3D scene scripts:
+++

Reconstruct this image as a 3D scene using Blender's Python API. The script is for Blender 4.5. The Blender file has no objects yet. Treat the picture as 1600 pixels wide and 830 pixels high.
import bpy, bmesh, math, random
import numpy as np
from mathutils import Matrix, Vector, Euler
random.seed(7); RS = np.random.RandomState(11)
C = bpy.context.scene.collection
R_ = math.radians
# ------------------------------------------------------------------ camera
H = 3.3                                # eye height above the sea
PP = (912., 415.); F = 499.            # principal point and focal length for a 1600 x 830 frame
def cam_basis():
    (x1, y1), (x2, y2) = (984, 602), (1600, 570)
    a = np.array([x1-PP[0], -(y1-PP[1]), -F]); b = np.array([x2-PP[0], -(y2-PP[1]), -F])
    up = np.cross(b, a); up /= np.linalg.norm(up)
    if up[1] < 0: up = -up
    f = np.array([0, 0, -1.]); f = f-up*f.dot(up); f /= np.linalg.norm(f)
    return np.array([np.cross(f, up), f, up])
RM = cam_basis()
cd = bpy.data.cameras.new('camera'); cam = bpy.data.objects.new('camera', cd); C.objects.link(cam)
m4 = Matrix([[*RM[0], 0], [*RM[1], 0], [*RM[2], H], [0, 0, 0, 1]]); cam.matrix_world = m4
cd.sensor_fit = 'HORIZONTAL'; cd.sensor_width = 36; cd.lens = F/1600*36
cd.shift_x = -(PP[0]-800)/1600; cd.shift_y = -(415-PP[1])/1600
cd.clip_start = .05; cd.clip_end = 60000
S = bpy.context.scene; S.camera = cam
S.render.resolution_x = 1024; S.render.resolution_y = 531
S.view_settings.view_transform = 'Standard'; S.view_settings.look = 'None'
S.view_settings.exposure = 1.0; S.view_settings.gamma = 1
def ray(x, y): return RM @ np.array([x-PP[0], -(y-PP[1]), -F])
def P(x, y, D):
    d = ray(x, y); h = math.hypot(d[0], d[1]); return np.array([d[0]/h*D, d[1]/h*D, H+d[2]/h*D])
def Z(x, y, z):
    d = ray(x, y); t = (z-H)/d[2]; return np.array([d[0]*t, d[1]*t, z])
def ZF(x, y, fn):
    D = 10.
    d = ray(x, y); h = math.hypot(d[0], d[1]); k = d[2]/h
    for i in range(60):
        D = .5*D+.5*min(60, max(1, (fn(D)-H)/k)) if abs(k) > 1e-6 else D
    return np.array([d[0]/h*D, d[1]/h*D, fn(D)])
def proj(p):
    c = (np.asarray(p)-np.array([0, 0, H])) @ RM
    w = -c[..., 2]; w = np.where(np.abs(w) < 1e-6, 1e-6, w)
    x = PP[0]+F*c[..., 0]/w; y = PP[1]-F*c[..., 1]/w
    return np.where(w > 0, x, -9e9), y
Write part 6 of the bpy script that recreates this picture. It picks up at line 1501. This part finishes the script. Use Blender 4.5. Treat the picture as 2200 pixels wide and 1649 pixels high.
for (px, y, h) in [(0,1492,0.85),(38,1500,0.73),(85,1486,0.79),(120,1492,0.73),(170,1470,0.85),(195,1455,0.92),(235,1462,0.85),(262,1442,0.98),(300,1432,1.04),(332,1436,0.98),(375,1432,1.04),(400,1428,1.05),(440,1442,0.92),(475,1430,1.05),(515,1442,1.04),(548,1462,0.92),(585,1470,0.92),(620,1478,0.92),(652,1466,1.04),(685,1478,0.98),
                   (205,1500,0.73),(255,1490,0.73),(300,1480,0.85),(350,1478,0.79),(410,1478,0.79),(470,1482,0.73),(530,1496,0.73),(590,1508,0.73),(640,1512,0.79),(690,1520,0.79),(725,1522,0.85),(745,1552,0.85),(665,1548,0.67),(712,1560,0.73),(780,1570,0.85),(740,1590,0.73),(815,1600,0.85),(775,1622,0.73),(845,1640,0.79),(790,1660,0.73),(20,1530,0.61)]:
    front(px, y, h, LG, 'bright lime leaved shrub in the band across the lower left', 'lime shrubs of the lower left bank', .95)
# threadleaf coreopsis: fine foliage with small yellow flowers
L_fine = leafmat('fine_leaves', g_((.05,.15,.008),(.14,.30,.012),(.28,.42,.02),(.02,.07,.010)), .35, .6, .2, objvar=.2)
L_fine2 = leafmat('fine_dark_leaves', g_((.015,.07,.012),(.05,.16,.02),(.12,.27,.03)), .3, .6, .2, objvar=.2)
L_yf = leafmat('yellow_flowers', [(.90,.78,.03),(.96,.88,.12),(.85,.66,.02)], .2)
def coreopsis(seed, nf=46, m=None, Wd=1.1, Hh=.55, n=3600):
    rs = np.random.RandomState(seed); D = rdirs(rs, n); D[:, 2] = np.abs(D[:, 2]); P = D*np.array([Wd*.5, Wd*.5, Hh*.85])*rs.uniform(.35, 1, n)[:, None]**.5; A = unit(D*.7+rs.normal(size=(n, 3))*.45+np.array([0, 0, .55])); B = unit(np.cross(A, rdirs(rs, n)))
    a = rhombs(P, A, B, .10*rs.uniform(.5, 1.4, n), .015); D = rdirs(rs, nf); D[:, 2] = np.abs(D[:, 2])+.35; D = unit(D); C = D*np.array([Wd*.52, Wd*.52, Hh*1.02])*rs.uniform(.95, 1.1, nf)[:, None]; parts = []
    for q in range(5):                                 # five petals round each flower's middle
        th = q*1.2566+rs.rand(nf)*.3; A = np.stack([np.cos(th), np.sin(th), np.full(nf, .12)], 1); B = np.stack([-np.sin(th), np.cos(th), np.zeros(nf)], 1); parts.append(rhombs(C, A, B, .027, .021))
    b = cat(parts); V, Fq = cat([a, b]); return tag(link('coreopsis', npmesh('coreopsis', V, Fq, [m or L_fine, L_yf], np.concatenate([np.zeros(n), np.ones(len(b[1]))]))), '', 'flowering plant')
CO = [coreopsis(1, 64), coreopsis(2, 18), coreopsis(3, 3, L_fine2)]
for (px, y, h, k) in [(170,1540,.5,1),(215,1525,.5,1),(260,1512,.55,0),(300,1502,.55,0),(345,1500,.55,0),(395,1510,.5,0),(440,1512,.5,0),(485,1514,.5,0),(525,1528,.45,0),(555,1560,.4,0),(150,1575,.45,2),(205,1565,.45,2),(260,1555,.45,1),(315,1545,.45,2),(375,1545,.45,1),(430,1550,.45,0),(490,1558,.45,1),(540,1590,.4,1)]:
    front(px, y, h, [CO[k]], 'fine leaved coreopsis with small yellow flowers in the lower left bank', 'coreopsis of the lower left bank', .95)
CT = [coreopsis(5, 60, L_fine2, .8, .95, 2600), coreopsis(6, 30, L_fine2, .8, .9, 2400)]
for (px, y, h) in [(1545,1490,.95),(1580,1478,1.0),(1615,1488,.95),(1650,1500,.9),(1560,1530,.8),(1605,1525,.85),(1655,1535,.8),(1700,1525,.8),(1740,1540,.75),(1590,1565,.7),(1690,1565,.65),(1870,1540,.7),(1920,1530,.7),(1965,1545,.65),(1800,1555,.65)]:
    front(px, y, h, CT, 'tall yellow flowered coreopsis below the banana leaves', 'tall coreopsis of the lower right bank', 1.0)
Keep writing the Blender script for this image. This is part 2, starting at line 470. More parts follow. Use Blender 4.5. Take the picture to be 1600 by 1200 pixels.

+++

INSTRUCTION: Transcribe every line of the data, exactly as it stands.

TASK RESULT:
Reconstruct this image as a 3D scene using Blender's Python API. The script is for Blender 4.5. The Blender file has no objects yet. Treat the picture as 1600 pixels wide and 830 pixels high.
import bpy, bmesh, math, random
import numpy as np
from mathutils import Matrix, Vector, Euler
random.seed(7); RS = np.random.RandomState(11)
C = bpy.context.scene.collection
R_ = math.radians
# ------------------------------------------------------------------ camera
H = 3.3                                # eye height above the sea
PP = (912., 415.); F = 499.            # principal point and focal length for a 1600 x 830 frame
def cam_basis():
    (x1, y1), (x2, y2) = (984, 602), (1600, 570)
    a = np.array([x1-PP[0], -(y1-PP[1]), -F]); b = np.array([x2-PP[0], -(y2-PP[1]), -F])
    up = np.cross(b, a); up /= np.linalg.norm(up)
    if up[1] < 0: up = -up
    f = np.array([0, 0, -1.]); f = f-up*f.dot(up); f /= np.linalg.norm(f)
    return np.array([np.cross(f, up), f, up])
RM = cam_basis()
cd = bpy.data.cameras.new('camera'); cam = bpy.data.objects.new('camera', cd); C.objects.link(cam)
m4 = Matrix([[*RM[0], 0], [*RM[1], 0], [*RM[2], H], [0, 0, 0, 1]]); cam.matrix_world = m4
cd.sensor_fit = 'HORIZONTAL'; cd.sensor_width = 36; cd.lens = F/1600*36
cd.shift_x = -(PP[0]-800)/1600; cd.shift_y = -(415-PP[1])/1600
cd.clip_start = .05; cd.clip_end = 60000
S = bpy.context.scene; S.camera = cam
S.render.resolution_x = 1024; S.render.resolution_y = 531
S.view_settings.view_transform = 'Standard'; S.view_settings.look = 'None'
S.view_settings.exposure = 1.0; S.view_settings.gamma = 1
def ray(x, y): return RM @ np.array([x-PP[0], -(y-PP[1]), -F])
def P(x, y, D):
    d = ray(x, y); h = math.hypot(d[0], d[1]); return np.array([d[0]/h*D, d[1]/h*D, H+d[2]/h*D])
def Z(x, y, z):
    d = ray(x, y); t = (z-H)/d[2]; return np.array([d[0]*t, d[1]*t, z])
def ZF(x, y, fn):
    D = 10.
    d = ray(x, y); h = math.hypot(d[0], d[1]); k = d[2]/h
    for i in range(60):
        D = .5*D+.5*min(60, max(1, (fn(D)-H)/k)) if abs(k) > 1e-6 else D
    return np.array([d[0]/h*D, d[1]/h*D, fn(D)])
def proj(p):
    c = (np.asarray(p)-np.array([0, 0, H])) @ RM
    w = -c[..., 2]; w = np.where(np.abs(w) < 1e-6, 1e-6, w)
    x = PP[0]+F*c[..., 0]/w; y = PP[1]-F*c[..., 1]/w
    return np.where(w > 0, x, -9e9), y
Write part 6 of the bpy script that recreates this picture. It picks up at line 1501. This part finishes the script. Use Blender 4.5. Treat the picture as 2200 pixels wide and 1649 pixels high.
for (px, y, h) in [(0,1492,0.85),(38,1500,0.73),(85,1486,0.79),(120,1492,0.73),(170,1470,0.85),(195,1455,0.92),(235,1462,0.85),(262,1442,0.98),(300,1432,1.04),(332,1436,0.98),(375,1432,1.04),(400,1428,1.05),(440,1442,0.92),(475,1430,1.05),(515,1442,1.04),(548,1462,0.92),(585,1470,0.92),(620,1478,0.92),(652,1466,1.04),(685,1478,0.98),
                   (205,1500,0.73),(255,1490,0.73),(300,1480,0.85),(350,1478,0.79),(410,1478,0.79),(470,1482,0.73),(530,1496,0.73),(590,1508,0.73),(640,1512,0.79),(690,1520,0.79),(725,1522,0.85),(745,1552,0.85),(665,1548,0.67),(712,1560,0.73),(780,1570,0.85),(740,1590,0.73),(815,1600,0.85),(775,1622,0.73),(845,1640,0.79),(790,1660,0.73),(20,1530,0.61)]:
    front(px, y, h, LG, 'bright lime leaved shrub in the band across the lower left', 'lime shrubs of the lower left bank', .95)
# threadleaf coreopsis: fine foliage with small yellow flowers
L_fine = leafmat('fine_leaves', g_((.05,.15,.008),(.14,.30,.012),(.28,.42,.02),(.02,.07,.010)), .35, .6, .2, objvar=.2)
L_fine2 = leafmat('fine_dark_leaves', g_((.015,.07,.012),(.05,.16,.02),(.12,.27,.03)), .3, .6, .2, objvar=.2)
L_yf = leafmat('yellow_flowers', [(.90,.78,.03),(.96,.88,.12),(.85,.66,.02)], .2)
def coreopsis(seed, nf=46, m=None, Wd=1.1, Hh=.55, n=3600):
    rs = np.random.RandomState(seed); D = rdirs(rs, n); D[:, 2] = np.abs(D[:, 2]); P = D*np.array([Wd*.5, Wd*.5, Hh*.85])*rs.uniform(.35, 1, n)[:, None]**.5; A = unit(D*.7+rs.normal(size=(n, 3))*.45+np.array([0, 0, .55])); B = unit(np.cross(A, rdirs(rs, n)))
    a = rhombs(P, A, B, .10*rs.uniform(.5, 1.4, n), .015); D = rdirs(rs, nf); D[:, 2] = np.abs(D[:, 2])+.35; D = unit(D); C = D*np.array([Wd*.52, Wd*.52, Hh*1.02])*rs.uniform(.95, 1.1, nf)[:, None]; parts = []
    for q in range(5):                                 # five petals round each flower's middle
        th = q*1.2566+rs.rand(nf)*.3; A = np.stack([np.cos(th), np.sin(th), np.full(nf, .12)], 1); B = np.stack([-np.sin(th), np.cos(th), np.zeros(nf)], 1); parts.append(rhombs(C, A, B, .027, .021))
    b = cat(parts); V, Fq = cat([a, b]); return tag(link('coreopsis', npmesh('coreopsis', V, Fq, [m or L_fine, L_yf], np.concatenate([np.zeros(n), np.ones(len(b[1]))]))), '', 'flowering plant')
CO = [coreopsis(1, 64), coreopsis(2, 18), coreopsis(3, 3, L_fine2)]
for (px, y, h, k) in [(170,1540,.5,1),(215,1525,.5,1),(260,1512,.55,0),(300,1502,.55,0),(345,1500,.55,0),(395,1510,.5,0),(440,1512,.5,0),(485,1514,.5,0),(525,1528,.45,0),(555,1560,.4,0),(150,1575,.45,2),(205,1565,.45,2),(260,1555,.45,1),(315,1545,.45,2),(375,1545,.45,1),(430,1550,.45,0),(490,1558,.45,1),(540,1590,.4,1)]:
    front(px, y, h, [CO[k]], 'fine leaved coreopsis with small yellow flowers in the lower left bank', 'coreopsis of the lower left bank', .95)
CT = [coreopsis(5, 60, L_fine2, .8, .95, 2600), coreopsis(6, 30, L_fine2, .8, .9, 2400)]
for (px, y, h) in [(1545,1490,.95),(1580,1478,1.0),(1615,1488,.95),(1650,1500,.9),(1560,1530,.8),(1605,1525,.85),(1655,1535,.8),(1700,1525,.8),(1740,1540,.75),(1590,1565,.7),(1690,1565,.65),(1870,1540,.7),(1920,1530,.7),(1965,1545,.65),(1800,1555,.65)]:
    front(px, y, h, CT, 'tall yellow flowered coreopsis below the banana leaves', 'tall coreopsis of the lower right bank', 1.0)
Keep writing the Blender script for this image. This is part 2, starting at line 470. More parts follow. Use Blender 4.5. Take the picture to be 1600 by 1200 pixels.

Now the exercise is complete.